* Begin Task input *
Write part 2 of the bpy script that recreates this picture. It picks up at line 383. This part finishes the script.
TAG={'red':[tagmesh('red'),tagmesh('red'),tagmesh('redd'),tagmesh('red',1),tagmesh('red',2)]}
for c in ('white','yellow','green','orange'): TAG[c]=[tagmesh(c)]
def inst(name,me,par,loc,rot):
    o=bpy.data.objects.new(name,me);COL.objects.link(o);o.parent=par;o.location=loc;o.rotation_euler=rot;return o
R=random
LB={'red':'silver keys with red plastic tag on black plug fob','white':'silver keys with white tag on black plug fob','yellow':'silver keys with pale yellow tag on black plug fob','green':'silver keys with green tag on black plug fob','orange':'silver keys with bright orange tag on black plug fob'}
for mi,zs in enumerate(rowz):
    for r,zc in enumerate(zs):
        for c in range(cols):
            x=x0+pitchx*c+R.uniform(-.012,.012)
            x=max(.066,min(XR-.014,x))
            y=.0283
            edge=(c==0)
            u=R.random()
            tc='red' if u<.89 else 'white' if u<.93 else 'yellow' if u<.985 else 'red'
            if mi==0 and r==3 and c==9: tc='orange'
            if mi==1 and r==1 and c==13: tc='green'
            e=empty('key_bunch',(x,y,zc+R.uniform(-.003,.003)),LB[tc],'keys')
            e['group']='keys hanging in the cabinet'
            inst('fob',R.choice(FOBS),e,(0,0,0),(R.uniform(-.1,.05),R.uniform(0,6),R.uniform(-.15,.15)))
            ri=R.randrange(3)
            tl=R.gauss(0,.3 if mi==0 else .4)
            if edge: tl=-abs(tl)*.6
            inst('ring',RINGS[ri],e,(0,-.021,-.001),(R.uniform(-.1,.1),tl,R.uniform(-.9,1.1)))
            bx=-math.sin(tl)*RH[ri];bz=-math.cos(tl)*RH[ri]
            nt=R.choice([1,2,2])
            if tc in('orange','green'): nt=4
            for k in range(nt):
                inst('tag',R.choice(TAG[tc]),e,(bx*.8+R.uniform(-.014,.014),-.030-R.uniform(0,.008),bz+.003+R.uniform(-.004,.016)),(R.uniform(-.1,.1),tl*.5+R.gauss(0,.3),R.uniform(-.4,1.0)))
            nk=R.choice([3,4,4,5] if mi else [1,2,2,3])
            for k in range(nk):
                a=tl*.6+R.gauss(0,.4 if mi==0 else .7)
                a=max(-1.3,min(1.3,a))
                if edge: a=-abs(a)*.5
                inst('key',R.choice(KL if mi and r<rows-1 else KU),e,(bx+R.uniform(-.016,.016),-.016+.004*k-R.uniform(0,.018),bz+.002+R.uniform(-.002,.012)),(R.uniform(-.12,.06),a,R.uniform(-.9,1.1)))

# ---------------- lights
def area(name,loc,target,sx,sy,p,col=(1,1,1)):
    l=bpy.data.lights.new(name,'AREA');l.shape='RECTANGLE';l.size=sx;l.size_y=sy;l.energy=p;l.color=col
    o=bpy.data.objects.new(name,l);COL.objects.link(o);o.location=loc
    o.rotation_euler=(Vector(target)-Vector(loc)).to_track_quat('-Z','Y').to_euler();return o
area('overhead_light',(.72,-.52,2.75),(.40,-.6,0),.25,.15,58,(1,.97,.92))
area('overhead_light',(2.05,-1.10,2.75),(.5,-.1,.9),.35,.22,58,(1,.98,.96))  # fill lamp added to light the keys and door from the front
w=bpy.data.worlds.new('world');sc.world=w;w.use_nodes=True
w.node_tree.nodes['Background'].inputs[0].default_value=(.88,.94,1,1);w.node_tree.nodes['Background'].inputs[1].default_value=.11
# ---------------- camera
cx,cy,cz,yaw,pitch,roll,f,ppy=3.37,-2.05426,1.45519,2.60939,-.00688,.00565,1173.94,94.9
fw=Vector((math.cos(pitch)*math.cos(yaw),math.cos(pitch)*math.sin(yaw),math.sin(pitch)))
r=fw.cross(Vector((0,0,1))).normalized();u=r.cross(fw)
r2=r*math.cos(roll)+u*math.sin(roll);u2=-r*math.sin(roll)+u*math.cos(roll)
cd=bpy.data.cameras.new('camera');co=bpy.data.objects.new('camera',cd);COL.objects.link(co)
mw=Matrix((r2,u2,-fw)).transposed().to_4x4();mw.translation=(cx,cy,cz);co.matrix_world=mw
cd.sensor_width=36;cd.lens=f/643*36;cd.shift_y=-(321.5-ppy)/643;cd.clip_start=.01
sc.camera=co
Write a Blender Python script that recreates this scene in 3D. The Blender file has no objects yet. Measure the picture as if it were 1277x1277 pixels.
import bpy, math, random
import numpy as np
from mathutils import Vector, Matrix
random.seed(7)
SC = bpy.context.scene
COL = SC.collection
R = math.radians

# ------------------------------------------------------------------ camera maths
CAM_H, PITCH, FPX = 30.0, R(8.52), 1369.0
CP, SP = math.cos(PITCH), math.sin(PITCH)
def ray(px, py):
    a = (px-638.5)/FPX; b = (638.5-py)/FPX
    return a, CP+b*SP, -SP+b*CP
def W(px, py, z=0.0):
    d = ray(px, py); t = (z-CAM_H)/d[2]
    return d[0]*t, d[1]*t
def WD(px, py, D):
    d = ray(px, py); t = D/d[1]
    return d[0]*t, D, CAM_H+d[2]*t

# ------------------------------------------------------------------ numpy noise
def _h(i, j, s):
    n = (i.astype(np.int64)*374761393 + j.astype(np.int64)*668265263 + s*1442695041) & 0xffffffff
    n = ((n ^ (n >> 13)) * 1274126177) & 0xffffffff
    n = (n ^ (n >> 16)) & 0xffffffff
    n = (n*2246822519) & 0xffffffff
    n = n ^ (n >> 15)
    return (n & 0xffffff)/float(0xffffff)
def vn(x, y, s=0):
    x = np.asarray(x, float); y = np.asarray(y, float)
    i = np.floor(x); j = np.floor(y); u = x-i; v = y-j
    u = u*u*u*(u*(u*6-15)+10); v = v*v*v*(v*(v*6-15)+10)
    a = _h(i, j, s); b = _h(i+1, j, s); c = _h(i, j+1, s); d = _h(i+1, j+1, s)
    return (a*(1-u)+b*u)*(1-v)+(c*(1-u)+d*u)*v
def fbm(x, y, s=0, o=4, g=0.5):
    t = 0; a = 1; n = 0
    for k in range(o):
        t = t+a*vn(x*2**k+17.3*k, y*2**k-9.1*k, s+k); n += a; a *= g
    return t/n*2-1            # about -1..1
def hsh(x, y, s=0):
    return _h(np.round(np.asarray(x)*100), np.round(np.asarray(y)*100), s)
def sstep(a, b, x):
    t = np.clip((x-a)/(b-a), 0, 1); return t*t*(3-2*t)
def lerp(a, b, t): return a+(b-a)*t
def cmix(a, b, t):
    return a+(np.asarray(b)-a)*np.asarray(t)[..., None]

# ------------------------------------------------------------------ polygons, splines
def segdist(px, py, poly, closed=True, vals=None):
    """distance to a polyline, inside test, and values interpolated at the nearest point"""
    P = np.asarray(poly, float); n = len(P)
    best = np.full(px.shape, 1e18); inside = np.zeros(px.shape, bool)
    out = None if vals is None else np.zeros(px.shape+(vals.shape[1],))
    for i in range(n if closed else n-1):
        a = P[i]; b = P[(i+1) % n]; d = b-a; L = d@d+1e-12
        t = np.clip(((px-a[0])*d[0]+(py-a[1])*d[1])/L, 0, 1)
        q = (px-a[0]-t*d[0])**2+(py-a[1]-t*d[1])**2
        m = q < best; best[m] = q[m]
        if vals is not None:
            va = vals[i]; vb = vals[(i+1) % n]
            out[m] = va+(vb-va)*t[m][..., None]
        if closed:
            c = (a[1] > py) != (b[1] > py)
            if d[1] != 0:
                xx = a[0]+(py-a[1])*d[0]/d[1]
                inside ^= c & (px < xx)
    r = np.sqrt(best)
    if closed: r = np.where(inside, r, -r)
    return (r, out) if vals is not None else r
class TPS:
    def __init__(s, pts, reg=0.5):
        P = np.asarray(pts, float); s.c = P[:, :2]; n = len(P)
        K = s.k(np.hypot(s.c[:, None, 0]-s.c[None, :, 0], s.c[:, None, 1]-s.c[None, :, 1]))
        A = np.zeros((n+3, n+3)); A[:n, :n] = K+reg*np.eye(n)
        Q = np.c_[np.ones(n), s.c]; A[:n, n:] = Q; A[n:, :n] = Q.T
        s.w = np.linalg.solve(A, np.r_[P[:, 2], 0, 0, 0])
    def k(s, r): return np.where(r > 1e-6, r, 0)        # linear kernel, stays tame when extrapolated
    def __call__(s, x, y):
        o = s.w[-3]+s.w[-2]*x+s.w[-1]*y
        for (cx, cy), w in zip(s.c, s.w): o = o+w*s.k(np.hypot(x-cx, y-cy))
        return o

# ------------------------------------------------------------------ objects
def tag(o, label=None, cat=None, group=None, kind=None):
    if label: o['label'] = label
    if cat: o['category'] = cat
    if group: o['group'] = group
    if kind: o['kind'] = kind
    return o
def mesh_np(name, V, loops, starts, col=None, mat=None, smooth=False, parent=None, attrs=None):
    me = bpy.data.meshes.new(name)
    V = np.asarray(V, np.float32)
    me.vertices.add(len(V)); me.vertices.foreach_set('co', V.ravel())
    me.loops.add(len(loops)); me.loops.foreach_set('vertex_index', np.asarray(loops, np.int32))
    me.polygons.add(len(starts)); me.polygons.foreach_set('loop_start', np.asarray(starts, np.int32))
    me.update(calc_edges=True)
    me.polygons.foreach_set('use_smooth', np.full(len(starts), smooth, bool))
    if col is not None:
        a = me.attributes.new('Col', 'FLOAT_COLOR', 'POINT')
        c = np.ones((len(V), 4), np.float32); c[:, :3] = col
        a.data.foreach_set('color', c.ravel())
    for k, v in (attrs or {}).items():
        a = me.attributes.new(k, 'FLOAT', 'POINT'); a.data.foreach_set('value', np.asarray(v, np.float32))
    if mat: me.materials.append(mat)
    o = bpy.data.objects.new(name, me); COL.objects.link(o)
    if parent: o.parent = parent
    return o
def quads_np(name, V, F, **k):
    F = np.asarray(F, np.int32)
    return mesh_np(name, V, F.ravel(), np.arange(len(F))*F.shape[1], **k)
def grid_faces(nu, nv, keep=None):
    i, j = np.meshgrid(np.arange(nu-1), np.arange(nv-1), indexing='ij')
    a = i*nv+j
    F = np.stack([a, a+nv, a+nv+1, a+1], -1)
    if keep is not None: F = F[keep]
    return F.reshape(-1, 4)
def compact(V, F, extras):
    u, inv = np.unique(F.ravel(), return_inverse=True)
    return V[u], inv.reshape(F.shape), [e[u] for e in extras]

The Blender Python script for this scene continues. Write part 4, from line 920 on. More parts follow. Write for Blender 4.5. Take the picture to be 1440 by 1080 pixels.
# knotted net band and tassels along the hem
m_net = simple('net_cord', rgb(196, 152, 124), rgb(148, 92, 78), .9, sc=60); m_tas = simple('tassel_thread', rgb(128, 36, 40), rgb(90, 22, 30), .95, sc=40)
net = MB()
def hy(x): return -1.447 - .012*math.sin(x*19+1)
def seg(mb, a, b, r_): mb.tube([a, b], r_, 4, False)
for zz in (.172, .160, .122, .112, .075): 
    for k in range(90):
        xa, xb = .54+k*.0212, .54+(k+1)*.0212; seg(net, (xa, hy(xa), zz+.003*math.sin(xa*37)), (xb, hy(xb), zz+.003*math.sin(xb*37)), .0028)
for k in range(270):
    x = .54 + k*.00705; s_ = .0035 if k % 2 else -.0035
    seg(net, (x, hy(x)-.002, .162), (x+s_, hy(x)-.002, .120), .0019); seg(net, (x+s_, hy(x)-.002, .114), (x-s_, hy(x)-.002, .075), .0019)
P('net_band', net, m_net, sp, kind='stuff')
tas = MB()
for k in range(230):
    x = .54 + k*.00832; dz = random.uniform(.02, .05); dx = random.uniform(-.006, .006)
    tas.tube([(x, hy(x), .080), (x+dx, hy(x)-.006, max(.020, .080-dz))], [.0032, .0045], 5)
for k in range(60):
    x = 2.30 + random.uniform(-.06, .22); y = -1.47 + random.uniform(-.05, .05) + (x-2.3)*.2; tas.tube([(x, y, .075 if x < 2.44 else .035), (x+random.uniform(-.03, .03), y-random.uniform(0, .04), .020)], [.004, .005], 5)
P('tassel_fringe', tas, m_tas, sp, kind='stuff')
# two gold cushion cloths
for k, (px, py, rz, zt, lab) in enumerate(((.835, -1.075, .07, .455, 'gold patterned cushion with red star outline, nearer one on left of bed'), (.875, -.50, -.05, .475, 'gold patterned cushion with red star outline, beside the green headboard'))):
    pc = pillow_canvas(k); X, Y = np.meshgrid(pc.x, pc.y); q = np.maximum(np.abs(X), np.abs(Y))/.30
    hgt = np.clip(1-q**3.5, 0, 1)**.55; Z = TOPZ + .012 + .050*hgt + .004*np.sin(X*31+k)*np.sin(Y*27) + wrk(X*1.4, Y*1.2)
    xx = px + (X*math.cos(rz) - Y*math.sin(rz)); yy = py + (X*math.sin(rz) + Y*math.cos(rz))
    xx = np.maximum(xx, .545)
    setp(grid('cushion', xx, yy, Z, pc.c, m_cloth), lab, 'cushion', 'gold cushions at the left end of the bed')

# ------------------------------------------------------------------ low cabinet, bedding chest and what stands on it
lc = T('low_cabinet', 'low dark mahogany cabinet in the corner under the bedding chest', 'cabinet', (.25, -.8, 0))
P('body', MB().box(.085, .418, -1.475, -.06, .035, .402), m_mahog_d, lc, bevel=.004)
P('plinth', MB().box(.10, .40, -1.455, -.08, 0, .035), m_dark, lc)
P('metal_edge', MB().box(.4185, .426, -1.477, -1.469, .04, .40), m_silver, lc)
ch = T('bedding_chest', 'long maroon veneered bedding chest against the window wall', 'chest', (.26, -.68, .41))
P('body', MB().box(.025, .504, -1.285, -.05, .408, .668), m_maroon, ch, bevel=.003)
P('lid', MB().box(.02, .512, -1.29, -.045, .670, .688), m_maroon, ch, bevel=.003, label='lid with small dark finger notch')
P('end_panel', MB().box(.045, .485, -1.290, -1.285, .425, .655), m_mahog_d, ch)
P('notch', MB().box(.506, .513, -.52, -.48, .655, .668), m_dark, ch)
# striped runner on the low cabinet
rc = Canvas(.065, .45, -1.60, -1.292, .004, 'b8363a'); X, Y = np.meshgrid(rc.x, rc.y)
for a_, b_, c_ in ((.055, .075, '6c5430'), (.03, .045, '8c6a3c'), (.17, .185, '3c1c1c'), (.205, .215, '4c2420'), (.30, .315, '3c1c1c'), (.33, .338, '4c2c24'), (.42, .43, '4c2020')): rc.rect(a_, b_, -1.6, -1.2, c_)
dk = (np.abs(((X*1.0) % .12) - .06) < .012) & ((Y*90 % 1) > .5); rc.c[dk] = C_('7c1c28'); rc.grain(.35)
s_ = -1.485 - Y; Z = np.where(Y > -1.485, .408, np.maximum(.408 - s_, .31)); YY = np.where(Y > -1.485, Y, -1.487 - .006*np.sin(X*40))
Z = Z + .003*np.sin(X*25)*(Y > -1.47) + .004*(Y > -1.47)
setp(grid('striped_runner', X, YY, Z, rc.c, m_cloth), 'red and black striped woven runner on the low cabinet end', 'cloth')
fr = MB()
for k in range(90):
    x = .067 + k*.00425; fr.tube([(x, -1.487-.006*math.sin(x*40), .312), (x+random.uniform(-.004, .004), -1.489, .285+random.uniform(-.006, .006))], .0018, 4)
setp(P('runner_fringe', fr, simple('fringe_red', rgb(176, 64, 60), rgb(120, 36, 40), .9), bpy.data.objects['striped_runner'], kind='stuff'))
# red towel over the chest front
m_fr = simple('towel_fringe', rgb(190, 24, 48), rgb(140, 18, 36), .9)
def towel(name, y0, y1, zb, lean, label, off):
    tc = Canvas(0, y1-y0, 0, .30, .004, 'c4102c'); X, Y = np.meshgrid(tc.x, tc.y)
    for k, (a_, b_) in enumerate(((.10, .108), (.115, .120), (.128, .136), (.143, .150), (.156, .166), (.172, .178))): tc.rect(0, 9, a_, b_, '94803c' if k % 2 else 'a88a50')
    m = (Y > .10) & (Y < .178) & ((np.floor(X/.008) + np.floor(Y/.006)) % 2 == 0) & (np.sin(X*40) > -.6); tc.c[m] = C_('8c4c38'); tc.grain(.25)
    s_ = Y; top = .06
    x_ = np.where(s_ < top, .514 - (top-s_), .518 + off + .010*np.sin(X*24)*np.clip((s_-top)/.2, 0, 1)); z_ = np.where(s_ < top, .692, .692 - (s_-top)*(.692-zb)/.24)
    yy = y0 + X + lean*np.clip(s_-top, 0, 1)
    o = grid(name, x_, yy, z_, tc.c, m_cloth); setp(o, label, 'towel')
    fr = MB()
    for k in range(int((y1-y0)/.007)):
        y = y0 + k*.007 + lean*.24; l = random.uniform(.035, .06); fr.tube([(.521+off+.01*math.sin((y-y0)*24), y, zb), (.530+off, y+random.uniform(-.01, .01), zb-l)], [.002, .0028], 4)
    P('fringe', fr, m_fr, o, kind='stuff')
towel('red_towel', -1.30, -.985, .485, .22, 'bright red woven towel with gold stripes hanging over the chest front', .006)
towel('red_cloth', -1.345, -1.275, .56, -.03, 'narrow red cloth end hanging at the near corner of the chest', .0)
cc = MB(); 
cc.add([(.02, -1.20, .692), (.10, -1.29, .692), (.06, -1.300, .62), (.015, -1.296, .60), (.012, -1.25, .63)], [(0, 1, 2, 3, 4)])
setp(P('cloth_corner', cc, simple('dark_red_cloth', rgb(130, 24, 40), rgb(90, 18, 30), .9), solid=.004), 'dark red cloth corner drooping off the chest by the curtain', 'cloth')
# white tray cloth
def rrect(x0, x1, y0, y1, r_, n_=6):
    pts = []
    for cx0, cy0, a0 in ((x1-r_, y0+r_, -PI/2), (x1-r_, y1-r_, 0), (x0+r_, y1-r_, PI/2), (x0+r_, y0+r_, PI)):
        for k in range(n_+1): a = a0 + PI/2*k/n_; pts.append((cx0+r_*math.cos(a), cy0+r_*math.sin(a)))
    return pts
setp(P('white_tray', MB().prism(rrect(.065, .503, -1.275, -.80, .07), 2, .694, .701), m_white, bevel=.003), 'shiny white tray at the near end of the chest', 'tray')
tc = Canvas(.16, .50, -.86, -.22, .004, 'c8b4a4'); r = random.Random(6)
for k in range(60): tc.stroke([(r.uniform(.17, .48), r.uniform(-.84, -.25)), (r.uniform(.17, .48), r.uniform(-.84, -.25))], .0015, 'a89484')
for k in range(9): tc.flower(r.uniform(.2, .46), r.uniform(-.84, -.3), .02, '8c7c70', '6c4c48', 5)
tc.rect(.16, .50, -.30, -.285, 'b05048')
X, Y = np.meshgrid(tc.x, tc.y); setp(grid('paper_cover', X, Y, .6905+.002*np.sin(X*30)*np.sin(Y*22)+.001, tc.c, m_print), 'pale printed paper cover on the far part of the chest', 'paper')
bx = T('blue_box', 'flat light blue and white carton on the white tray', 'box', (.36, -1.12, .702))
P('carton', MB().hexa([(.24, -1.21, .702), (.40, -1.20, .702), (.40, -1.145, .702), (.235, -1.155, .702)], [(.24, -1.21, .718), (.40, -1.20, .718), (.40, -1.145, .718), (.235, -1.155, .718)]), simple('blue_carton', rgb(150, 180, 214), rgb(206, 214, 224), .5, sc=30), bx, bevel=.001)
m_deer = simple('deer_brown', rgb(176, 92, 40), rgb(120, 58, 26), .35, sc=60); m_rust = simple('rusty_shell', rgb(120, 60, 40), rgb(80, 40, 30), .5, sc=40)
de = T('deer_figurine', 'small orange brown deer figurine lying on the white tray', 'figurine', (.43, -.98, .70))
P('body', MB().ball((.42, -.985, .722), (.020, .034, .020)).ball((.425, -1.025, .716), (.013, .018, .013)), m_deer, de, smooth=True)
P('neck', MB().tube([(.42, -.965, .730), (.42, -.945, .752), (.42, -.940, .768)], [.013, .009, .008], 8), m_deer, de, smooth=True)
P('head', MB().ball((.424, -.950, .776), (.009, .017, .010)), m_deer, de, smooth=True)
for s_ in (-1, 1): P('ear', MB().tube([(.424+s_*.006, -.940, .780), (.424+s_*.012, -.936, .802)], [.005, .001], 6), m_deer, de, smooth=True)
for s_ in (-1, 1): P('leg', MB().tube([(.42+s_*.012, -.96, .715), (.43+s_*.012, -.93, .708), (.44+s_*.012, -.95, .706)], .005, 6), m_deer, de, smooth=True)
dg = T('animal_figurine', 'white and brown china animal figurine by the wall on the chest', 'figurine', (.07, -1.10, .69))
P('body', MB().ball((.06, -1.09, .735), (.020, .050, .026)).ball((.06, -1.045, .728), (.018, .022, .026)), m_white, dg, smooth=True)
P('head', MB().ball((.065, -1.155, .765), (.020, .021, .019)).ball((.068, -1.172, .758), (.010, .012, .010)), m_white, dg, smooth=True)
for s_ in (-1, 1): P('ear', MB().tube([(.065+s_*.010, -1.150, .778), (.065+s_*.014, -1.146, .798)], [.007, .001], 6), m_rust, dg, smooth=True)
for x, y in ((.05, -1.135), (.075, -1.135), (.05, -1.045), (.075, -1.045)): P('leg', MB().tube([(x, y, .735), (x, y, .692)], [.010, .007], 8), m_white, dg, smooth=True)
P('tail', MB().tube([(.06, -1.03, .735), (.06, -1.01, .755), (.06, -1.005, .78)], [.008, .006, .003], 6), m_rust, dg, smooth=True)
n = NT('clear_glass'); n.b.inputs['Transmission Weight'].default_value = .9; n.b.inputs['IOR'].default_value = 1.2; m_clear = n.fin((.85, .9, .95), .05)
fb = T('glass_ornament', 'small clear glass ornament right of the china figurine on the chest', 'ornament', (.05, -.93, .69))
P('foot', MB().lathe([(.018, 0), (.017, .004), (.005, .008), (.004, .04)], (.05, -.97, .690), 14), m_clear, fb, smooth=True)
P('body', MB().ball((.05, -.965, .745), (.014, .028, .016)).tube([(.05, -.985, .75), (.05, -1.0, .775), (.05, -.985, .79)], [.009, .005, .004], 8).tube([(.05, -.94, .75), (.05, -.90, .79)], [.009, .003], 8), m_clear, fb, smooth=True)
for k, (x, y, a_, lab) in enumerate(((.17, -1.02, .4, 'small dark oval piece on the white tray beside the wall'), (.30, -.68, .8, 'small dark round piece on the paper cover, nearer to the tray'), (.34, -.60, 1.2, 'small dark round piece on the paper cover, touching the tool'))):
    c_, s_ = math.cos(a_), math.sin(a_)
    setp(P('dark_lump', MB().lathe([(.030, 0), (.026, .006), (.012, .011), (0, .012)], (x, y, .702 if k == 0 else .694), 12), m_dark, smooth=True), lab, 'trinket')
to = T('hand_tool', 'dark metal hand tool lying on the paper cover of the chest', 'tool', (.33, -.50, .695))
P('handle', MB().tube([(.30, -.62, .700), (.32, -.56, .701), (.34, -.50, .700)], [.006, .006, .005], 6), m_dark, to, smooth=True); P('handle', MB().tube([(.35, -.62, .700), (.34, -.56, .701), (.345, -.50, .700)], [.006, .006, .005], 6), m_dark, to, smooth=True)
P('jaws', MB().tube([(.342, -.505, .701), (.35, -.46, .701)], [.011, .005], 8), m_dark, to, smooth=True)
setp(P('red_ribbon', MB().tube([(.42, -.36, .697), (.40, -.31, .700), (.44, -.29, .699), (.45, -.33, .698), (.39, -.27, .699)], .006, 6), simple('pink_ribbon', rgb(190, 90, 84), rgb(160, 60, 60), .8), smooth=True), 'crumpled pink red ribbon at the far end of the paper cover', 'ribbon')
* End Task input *
● **Task description**: All lines in the listing above from the line containing "The Blender Python" to the line containing "of the bed')", inclusive, should be retyped exactly; no other lines should appear.

● **Correct answer**:
The Blender Python script for this scene continues. Write part 4, from line 920 on. More parts follow. Write for Blender 4.5. Take the picture to be 1440 by 1080 pixels.
# knotted net band and tassels along the hem
m_net = simple('net_cord', rgb(196, 152, 124), rgb(148, 92, 78), .9, sc=60); m_tas = simple('tassel_thread', rgb(128, 36, 40), rgb(90, 22, 30), .95, sc=40)
net = MB()
def hy(x): return -1.447 - .012*math.sin(x*19+1)
def seg(mb, a, b, r_): mb.tube([a, b], r_, 4, False)
for zz in (.172, .160, .122, .112, .075): 
    for k in range(90):
        xa, xb = .54+k*.0212, .54+(k+1)*.0212; seg(net, (xa, hy(xa), zz+.003*math.sin(xa*37)), (xb, hy(xb), zz+.003*math.sin(xb*37)), .0028)
for k in range(270):
    x = .54 + k*.00705; s_ = .0035 if k % 2 else -.0035
    seg(net, (x, hy(x)-.002, .162), (x+s_, hy(x)-.002, .120), .0019); seg(net, (x+s_, hy(x)-.002, .114), (x-s_, hy(x)-.002, .075), .0019)
P('net_band', net, m_net, sp, kind='stuff')
tas = MB()
for k in range(230):
    x = .54 + k*.00832; dz = random.uniform(.02, .05); dx = random.uniform(-.006, .006)
    tas.tube([(x, hy(x), .080), (x+dx, hy(x)-.006, max(.020, .080-dz))], [.0032, .0045], 5)
for k in range(60):
    x = 2.30 + random.uniform(-.06, .22); y = -1.47 + random.uniform(-.05, .05) + (x-2.3)*.2; tas.tube([(x, y, .075 if x < 2.44 else .035), (x+random.uniform(-.03, .03), y-random.uniform(0, .04), .020)], [.004, .005], 5)
P('tassel_fringe', tas, m_tas, sp, kind='stuff')
# two gold cushion cloths
for k, (px, py, rz, zt, lab) in enumerate(((.835, -1.075, .07, .455, 'gold patterned cushion with red star outline, nearer one on left of bed'), (.875, -.50, -.05, .475, 'gold patterned cushion with red star outline, beside the green headboard'))):
    pc = pillow_canvas(k); X, Y = np.meshgrid(pc.x, pc.y); q = np.maximum(np.abs(X), np.abs(Y))/.30
    hgt = np.clip(1-q**3.5, 0, 1)**.55; Z = TOPZ + .012 + .050*hgt + .004*np.sin(X*31+k)*np.sin(Y*27) + wrk(X*1.4, Y*1.2)
    xx = px + (X*math.cos(rz) - Y*math.sin(rz)); yy = py + (X*math.sin(rz) + Y*math.cos(rz))
    xx = np.maximum(xx, .545)
    setp(grid('cushion', xx, yy, Z, pc.c, m_cloth), lab, 'cushion', 'gold cushions at the left end of the bed')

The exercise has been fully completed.